### What you will do
Restate, word for word, every line of the data.

### Available data
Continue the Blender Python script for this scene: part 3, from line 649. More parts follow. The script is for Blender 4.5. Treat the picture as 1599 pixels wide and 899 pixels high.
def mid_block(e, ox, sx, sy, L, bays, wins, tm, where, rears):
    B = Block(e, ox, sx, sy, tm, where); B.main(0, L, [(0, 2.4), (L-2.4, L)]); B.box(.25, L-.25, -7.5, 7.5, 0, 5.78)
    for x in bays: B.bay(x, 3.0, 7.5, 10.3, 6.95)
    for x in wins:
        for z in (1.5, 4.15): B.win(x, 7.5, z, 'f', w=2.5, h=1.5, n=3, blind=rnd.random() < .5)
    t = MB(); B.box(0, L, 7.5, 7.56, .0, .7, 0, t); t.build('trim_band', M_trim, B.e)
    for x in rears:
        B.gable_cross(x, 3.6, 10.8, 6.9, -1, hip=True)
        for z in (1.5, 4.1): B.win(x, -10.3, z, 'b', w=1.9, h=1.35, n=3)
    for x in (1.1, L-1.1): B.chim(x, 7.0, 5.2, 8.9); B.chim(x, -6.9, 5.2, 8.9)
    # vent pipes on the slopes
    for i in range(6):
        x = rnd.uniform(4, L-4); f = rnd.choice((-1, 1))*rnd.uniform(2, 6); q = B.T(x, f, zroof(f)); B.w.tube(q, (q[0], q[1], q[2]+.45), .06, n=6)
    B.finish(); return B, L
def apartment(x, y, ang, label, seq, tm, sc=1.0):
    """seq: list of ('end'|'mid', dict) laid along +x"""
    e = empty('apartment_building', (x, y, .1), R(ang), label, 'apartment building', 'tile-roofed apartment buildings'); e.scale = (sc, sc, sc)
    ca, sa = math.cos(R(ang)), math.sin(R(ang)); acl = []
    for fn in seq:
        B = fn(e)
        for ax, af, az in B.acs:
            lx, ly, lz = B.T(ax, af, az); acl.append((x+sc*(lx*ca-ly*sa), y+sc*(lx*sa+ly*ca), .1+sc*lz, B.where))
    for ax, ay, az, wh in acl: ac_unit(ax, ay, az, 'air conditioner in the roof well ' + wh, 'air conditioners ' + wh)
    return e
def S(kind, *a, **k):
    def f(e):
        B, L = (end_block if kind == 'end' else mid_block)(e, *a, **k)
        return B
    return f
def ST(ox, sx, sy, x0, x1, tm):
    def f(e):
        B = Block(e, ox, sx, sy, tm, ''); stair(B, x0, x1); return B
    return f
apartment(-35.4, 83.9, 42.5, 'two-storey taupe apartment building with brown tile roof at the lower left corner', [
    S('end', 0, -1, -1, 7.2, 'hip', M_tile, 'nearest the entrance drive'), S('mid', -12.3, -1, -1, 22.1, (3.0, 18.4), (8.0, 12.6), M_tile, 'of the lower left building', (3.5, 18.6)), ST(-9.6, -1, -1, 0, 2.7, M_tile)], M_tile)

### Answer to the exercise
Continue the Blender Python script for this scene: part 3, from line 649. More parts follow. The script is for Blender 4.5. Treat the picture as 1599 pixels wide and 899 pixels high.
def mid_block(e, ox, sx, sy, L, bays, wins, tm, where, rears):
    B = Block(e, ox, sx, sy, tm, where); B.main(0, L, [(0, 2.4), (L-2.4, L)]); B.box(.25, L-.25, -7.5, 7.5, 0, 5.78)
    for x in bays: B.bay(x, 3.0, 7.5, 10.3, 6.95)
    for x in wins:
        for z in (1.5, 4.15): B.win(x, 7.5, z, 'f', w=2.5, h=1.5, n=3, blind=rnd.random() < .5)
    t = MB(); B.box(0, L, 7.5, 7.56, .0, .7, 0, t); t.build('trim_band', M_trim, B.e)
    for x in rears:
        B.gable_cross(x, 3.6, 10.8, 6.9, -1, hip=True)
        for z in (1.5, 4.1): B.win(x, -10.3, z, 'b', w=1.9, h=1.35, n=3)
    for x in (1.1, L-1.1): B.chim(x, 7.0, 5.2, 8.9); B.chim(x, -6.9, 5.2, 8.9)
    # vent pipes on the slopes
    for i in range(6):
        x = rnd.uniform(4, L-4); f = rnd.choice((-1, 1))*rnd.uniform(2, 6); q = B.T(x, f, zroof(f)); B.w.tube(q, (q[0], q[1], q[2]+.45), .06, n=6)
    B.finish(); return B, L
def apartment(x, y, ang, label, seq, tm, sc=1.0):
    """seq: list of ('end'|'mid', dict) laid along +x"""
    e = empty('apartment_building', (x, y, .1), R(ang), label, 'apartment building', 'tile-roofed apartment buildings'); e.scale = (sc, sc, sc)
    ca, sa = math.cos(R(ang)), math.sin(R(ang)); acl = []
    for fn in seq:
        B = fn(e)
        for ax, af, az in B.acs:
            lx, ly, lz = B.T(ax, af, az); acl.append((x+sc*(lx*ca-ly*sa), y+sc*(lx*sa+ly*ca), .1+sc*lz, B.where))
    for ax, ay, az, wh in acl: ac_unit(ax, ay, az, 'air conditioner in the roof well ' + wh, 'air conditioners ' + wh)
    return e
def S(kind, *a, **k):
    def f(e):
        B, L = (end_block if kind == 'end' else mid_block)(e, *a, **k)
        return B
    return f
def ST(ox, sx, sy, x0, x1, tm):
    def f(e):
        B = Block(e, ox, sx, sy, tm, ''); stair(B, x0, x1); return B
    return f
apartment(-35.4, 83.9, 42.5, 'two-storey taupe apartment building with brown tile roof at the lower left corner', [
    S('end', 0, -1, -1, 7.2, 'hip', M_tile, 'nearest the entrance drive'), S('mid', -12.3, -1, -1, 22.1, (3.0, 18.4), (8.0, 12.6), M_tile, 'of the lower left building', (3.5, 18.6)), ST(-9.6, -1, -1, 0, 2.7, M_tile)], M_tile)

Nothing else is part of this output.